Daniel Wallin wrote:
> Dan W. wrote:
>> It's been suggested to me that introducing inheritance and
>> virtual functions via inheritance in debug mode might not be
>> good ideas. Note however that,
>> (A) as of version 1.01 there is no longer size augmentation
>> via inheritance, since the only data member was removed.
> Yes there is, there's still a virtual member function.

I meant no "size augmentation" in the sense of sizeof(a_class) being
different from sizeof("a_class : invariants< a_class >").

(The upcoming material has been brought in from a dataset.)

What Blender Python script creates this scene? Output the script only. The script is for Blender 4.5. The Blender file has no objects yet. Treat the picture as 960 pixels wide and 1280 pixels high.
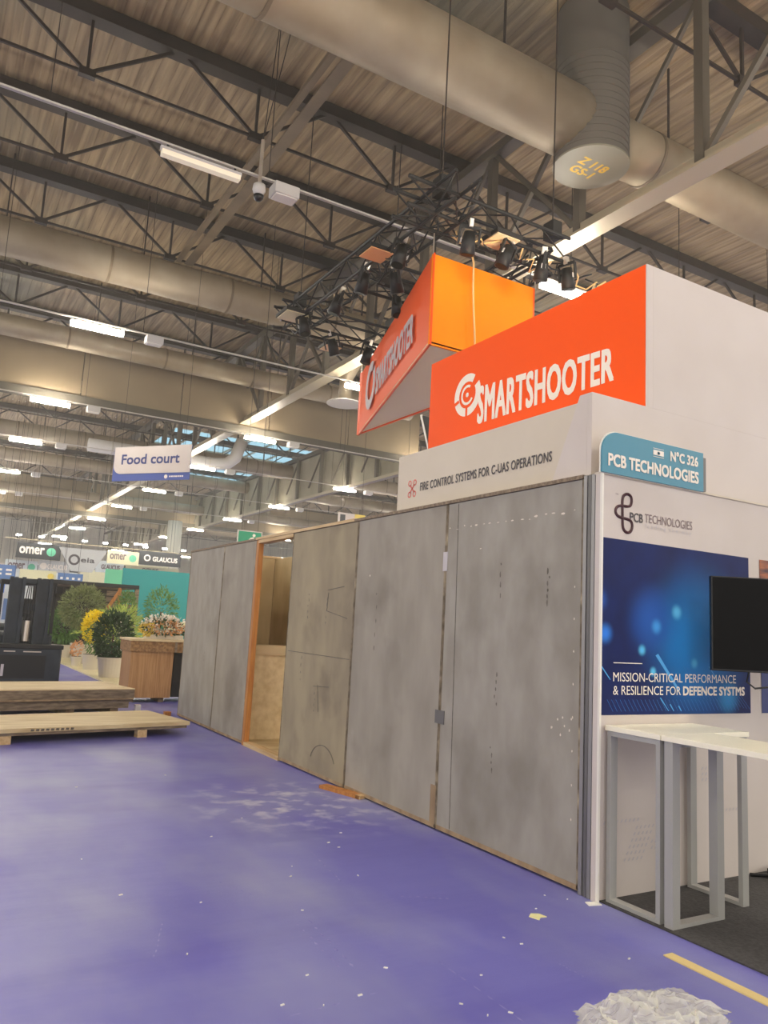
import bpy, bmesh, math, random
from mathutils import Vector, Matrix
random.seed(7)
S = bpy.context.scene
C = S.collection

# ------------------------------------------------------------------ camera
cd = bpy.data.cameras.new('camera'); cam = bpy.data.objects.new('camera', cd); C.objects.link(cam)
cd.sensor_fit = 'VERTICAL'; cd.sensor_height = 24.0; cd.lens = 972 / 1280 * 24.0
cd.clip_start = 0.05; cd.clip_end = 400
def _n(v): v = Vector(v); v.normalize(); return v
_Y = _n((-577, 114, 972)); _X = _n((1710, 237, 972)); _X = (_X - _X.dot(_Y) * _Y).normalized(); _Z = _X.cross(_Y)
cam.matrix_world = Matrix(((_X[0], -_X[1], -_X[2], 0), (_Y[0], -_Y[1], -_Y[2], 0), (_Z[0], -_Z[1], -_Z[2], 1.48), (0, 0, 0, 1)))
S.camera = cam
# ------------------------------------------------------------------ world, exposure
W = bpy.data.worlds.new('world'); S.world = W; W.use_nodes = True
W.node_tree.nodes['Background'].inputs[0].default_value = (1.0, 0.95, 0.89, 1)
W.node_tree.nodes['Background'].inputs[1].default_value = 0.95
S.view_settings.view_transform = 'Standard'; S.view_settings.look = 'None'
S.view_settings.exposure = 0.55; S.view_settings.gamma = 1.0
LAMP_E = 175.0

# ------------------------------------------------------------------ materials
def lin(c):
    return tuple(((x / 255) / 12.92 if x / 255 <= 0.04045 else ((x / 255 + 0.055) / 1.055) ** 2.4) for x in c)
def mat(name, c, rough=0.6, metal=0.0, c2=None, scale=6.0, stretch=(1, 1, 1), amount=1.0, bump=0.0, emit=0.0, trans=0.0, detail=5, lo=0.35, hi=0.65, spec=0.5, coat=0.0, c3=None, scale3=1.0, geo=False, lo3=.55, hi3=.7):
    m = bpy.data.materials.new(name); m.use_nodes = True
    nt = m.node_tree; b = nt.nodes['Principled BSDF']
    col = (*lin(c), 1)
    b.inputs['Base Color'].default_value = col
    b.inputs['Roughness'].default_value = rough; b.inputs['Metallic'].default_value = metal
    b.inputs['Specular IOR Level'].default_value = spec
    b.inputs['Coat Weight'].default_value = coat
    if trans: b.inputs['Transmission Weight'].default_value = trans
    if emit:
        b.inputs['Emission Color'].default_value = col; b.inputs['Emission Strength'].default_value = emit
    m.diffuse_color = col
    if c2 or bump:
        if geo: src = nt.nodes.new('ShaderNodeNewGeometry').outputs['Position']
        else: src = nt.nodes.new('ShaderNodeTexCoord').outputs['Object']
        mp = nt.nodes.new('ShaderNodeMapping'); mp.inputs['Scale'].default_value = stretch
        nt.links.new(src, mp.inputs[0])
        no = nt.nodes.new('ShaderNodeTexNoise'); no.inputs['Scale'].default_value = scale; no.inputs['Detail'].default_value = detail
        nt.links.new(mp.outputs[0], no.inputs['Vector'])
        if c2:
            r = nt.nodes.new('ShaderNodeMapRange'); r.inputs[1].default_value = lo; r.inputs[2].default_value = hi; r.inputs[4].default_value = amount
            nt.links.new(no.outputs[0], r.inputs[0])
            mx = nt.nodes.new('ShaderNodeMix'); mx.data_type = 'RGBA'
            mx.inputs[6].default_value = col; mx.inputs[7].default_value = (*lin(c2), 1)
            nt.links.new(r.outputs[0], mx.inputs[0]); out = mx.outputs[2]
            if c3:
                n3 = nt.nodes.new('ShaderNodeTexNoise'); n3.inputs['Scale'].default_value = scale3; n3.inputs['Detail'].default_value = 8
                nt.links.new(src, n3.inputs['Vector'])
                r3 = nt.nodes.new('ShaderNodeMapRange'); r3.inputs[1].default_value = lo3; r3.inputs[2].default_value = hi3; r3.inputs[4].default_value = .8
                nt.links.new(n3.outputs[0], r3.inputs[0])
                m3 = nt.nodes.new('ShaderNodeMix'); m3.data_type = 'RGBA'; m3.inputs[7].default_value = (*lin(c3), 1)
                nt.links.new(r3.outputs[0], m3.inputs[0]); nt.links.new(out, m3.inputs[6]); out = m3.outputs[2]
            nt.links.new(out, b.inputs['Base Color'])
        if bump:
            bp = nt.nodes.new('ShaderNodeBump'); bp.inputs['Strength'].default_value = bump; bp.inputs['Distance'].default_value = 0.02
            nt.links.new(no.outputs[0], bp.inputs['Height']); nt.links.new(bp.outputs[0], b.inputs['Normal'])
    return m
M = {}
M['panel'] = mat('weathered_grey_board', (164, 157, 144), .7, c2=(147, 140, 127), scale=3.0, stretch=(1, 1.2, .5), bump=.08, c3=(112, 104, 92), scale3=1.6, geo=True, lo3=.52, hi3=.78)
M['panel_tan'] = mat('weathered_tan_board', (164, 151, 122), .7, c2=(144, 132, 109), scale=3.0, stretch=(1, 1.2, .5), bump=.08, c3=(112, 100, 84), scale3=2.2, geo=True, lo3=.5, hi3=.76)
M['panel_cool'] = mat('weathered_cool_board', (164, 159, 148), .7, c2=(149, 143, 131), scale=4.0, stretch=(1, 1.2, .6), bump=.08, c3=(116, 110, 98), scale3=1.2, geo=True, lo3=.54, hi3=.8)
M['stain'] = mat('dark_scuff', (92, 86, 76), .8, c2=(120, 114, 104), scale=30)
M['chip'] = mat('pale_chipped_spot', (226, 216, 200), .8)
M['board_edge'] = mat('raw_board_edge', (178, 152, 116), .75, c2=(140, 116, 88), scale=8, stretch=(1, 1, .3))
M['worn_edge'] = mat('worn_board_edge', (138, 124, 102), .8, c2=(96, 84, 66), scale=14, c3=(196, 180, 150), scale3=5)
M['timber'] = mat('orange_timber', (196, 132, 62), .6, c2=(170, 105, 45), scale=5, stretch=(6, 6, .6))
M['pale_timber'] = mat('pale_timber', (214, 186, 140), .6, c2=(190, 156, 108), scale=4, stretch=(6, .6, 6))
M['grey_timber'] = mat('grey_timber', (150, 132, 108), .75, c2=(110, 94, 76), scale=4, stretch=(.7, 8, 8))
M['ply'] = mat('pale_plywood', (222, 203, 160), .6, c2=(200, 176, 130), scale=3, stretch=(.5, 4, 4))
M['oak'] = mat('oak_panel', (184, 142, 94), .55, c2=(160, 116, 72), scale=7, stretch=(8, 8, .4))
M['osb'] = mat('chipboard', (168, 130, 84), .7, c2=(120, 86, 50), scale=22)
M['tan_board'] = mat('inner_brown_board', (206, 182, 136), .7, c2=(184, 158, 112), scale=3, stretch=(1, 1, .4))
M['cream_board'] = mat('inner_cream_board', (240, 222, 180), .7, c2=(222, 200, 152), scale=12)
M['white'] = mat('matt_white_board', (214, 204, 196), .55, c2=(207, 196, 187), scale=1.5)
M['table_top'] = mat('cream_white_laminate', (252, 246, 222), .3)
M['white_gloss'] = mat('white_laminate', (238, 234, 222), .3)
M['ivory'] = mat('ivory_board', (214, 203, 184), .55, c2=(207, 195, 175), scale=1.5)
M['orange'] = mat('orange_print', (255, 88, 6), .5, spec=.15)
M['orange_lit'] = mat('lit_orange_print', (255, 140, 0), .6, spec=.15)  # amber paints in the light falling on the hanging sign's front face
M['orange_pale'] = mat('orange_sheen_print', (248, 92, 26), .4, spec=.3)
M['beige'] = mat('beige_fabric', (240, 226, 192), .8)
M['logo_grey'] = mat('silver_grey_print', (186, 176, 180), .5)
M['logo_white'] = mat('white_print', (246, 236, 222), .5)
M['logo_dark'] = mat('dark_grey_print', (74, 68, 70), .5)
M['logo_red'] = mat('coral_print', (226, 96, 80), .5)
M['maroon'] = mat('maroon_print', (66, 30, 38), .5)
M['grey_print'] = mat('grey_print', (120, 100, 100), .5)
M['pale_print'] = mat('pale_grey_print', (196, 190, 192), .5)
M['teal'] = mat('teal_acrylic', (70, 140, 162), .35)
M['alu'] = mat('brushed_aluminium', (150, 148, 146), .4, .55)
M['alu_dark'] = mat('dark_aluminium', (112, 110, 108), .45, .5)
M['leg_grey'] = mat('light_grey_steel', (168, 167, 162), .4, .1)
M['navy'] = mat('navy_print', (50, 62, 120), .5)
M['blue_band'] = mat('blue_band_print', (72, 90, 160), .5)
M['black'] = mat('black_plastic', (16, 16, 18), .35)
M['screen'] = mat('black_screen', (5, 5, 6), .4, spec=.1)
M['black_metal'] = mat('black_steel', (34, 33, 32), .5, .3)
M['fork'] = mat('dark_blue_grey_steel', (44, 52, 62), .45, .2, c2=(30, 36, 44), scale=4)
M['fork_black'] = mat('dark_forklift_body', (30, 38, 46), .4, .1, c2=(46, 54, 62), scale=5)
M['carpet_dark'] = mat('charcoal_carpet', (74, 72, 72), .95, c2=(58, 56, 56), scale=60, bump=.3)
M['cream_floor'] = mat('cream_laminate_floor', (232, 220, 178), .4, c2=(220, 204, 160), scale=2)
M['tube_on'] = mat('lit_lamp_tube', (255, 247, 232), .5, emit=LAMP_E)
M['added_uplight'] = mat('added_uplight_diffuser', (255, 240, 214), .5, emit=60)  # glow of the added uplight inside the orange stand
M['flood_on'] = mat('lit_flood_glass', (255, 250, 238), .5, emit=45)
M['tube_off_glow'] = mat('faint_glow_lamp_diffuser', (238, 226, 200), .4, emit=.25)  # faint glow given to the diffuser of the switched-off lamp
M['lamp_box'] = mat('pale_grey_plastic', (196, 192, 186), .5)
M['rail'] = mat('white_cable_rail', (190, 184, 172), .5)
M['duct'] = mat('galvanised_tan_duct', (158, 144, 120), .55, .35, c2=(140, 124, 100), scale=1.2, bump=.06)
M['plenum'] = mat('dark_ribbed_duct', (108, 102, 92), .6, .3)
M['disc'] = mat('olive_grey_cap', (140, 136, 116), .6)
M['yellow'] = mat('yellow_stencil', (232, 190, 60), .6)
M['truss'] = mat('dark_roof_steel', (54, 42, 32), .6, .1, c2=(42, 33, 25), scale=2)
M['brown_steel'] = mat('brown_roof_steel', (122, 106, 82), .6, .2, c2=(106, 90, 68), scale=1.5)
M['grey_steel'] = mat('pale_grey_girder_steel', (168, 156, 130), .5, .2)
M['grey_steel_dark'] = mat('dark_girder_steel', (96, 88, 74), .55, .3)
M['curtain'] = mat('brown_smoke_curtain', (136, 119, 92), .8, c2=(126, 109, 84), scale=.6)
M['curtain_dk'] = mat('dark_curtain_hem', (76, 70, 58), .8)
M['lattice_panel'] = mat('beige_cladding', (160, 152, 128), .8, c2=(144, 136, 112), scale=1)
M['deck'] = mat('corrugated_roof_deck', (164, 142, 106), .65, c2=(118, 98, 70), scale=1.4, stretch=(6, .35, 1), c3=(124, 124, 104), scale3=.12, geo=True)
M['hall'] = mat('pale_hall_cladding', (214, 208, 192), .8, c2=(186, 182, 168), scale=.5, stretch=(4, 4, .3))
M['green_sign'] = mat('green_sign_print', (28, 150, 108), .5)
M['teal_wall'] = mat('teal_stand_wall', (34, 150, 152), .6)
M['mint_wall'] = mat('mint_stand_wall', (110, 200, 160), .6)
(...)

>> (B) also as of version 1.01 private inheritance is used.
>> (C) class invariants is templeted per derived, and therefore
>> does not conduce to unwanted sibling relationships
>> (D) the only virtual function inherited from invariants class
>> is check_invariants(), which is pure virtual in the base,
>> and no longer virtual in derived. This AFAIK should not
>> cause the compiler to generate an otherwise absent virtual
>> table.
>> (E) Using inheritance allows one to use succint class member
>> names in the invariant assertions, rather than have to
>> dereference a pointer, or reference via '.'.
> From my implementation:
> struct my_type
> {
> private:
> friend class invariant_access;
> void invariant() const
> {
> ...
> }
> };
> I don't see how it's related to inheritance. Or did you mean something
> else?

I must have meant something else, since I don't understand what you're
trying to tell me.
What I say in (E), if that's what you're not sure what I mean, is that if

class my_class
    int a, b, c;
    struct check_invariants
       void check( my_class const & );
    friend class check_invariants;

then I need to de-reference members when writing assertions...

void my_class::check_invariants::check( my_class const & _ )
    assert( _.a + _.b == _.c );

I find it more intuitive for check() to be a member function.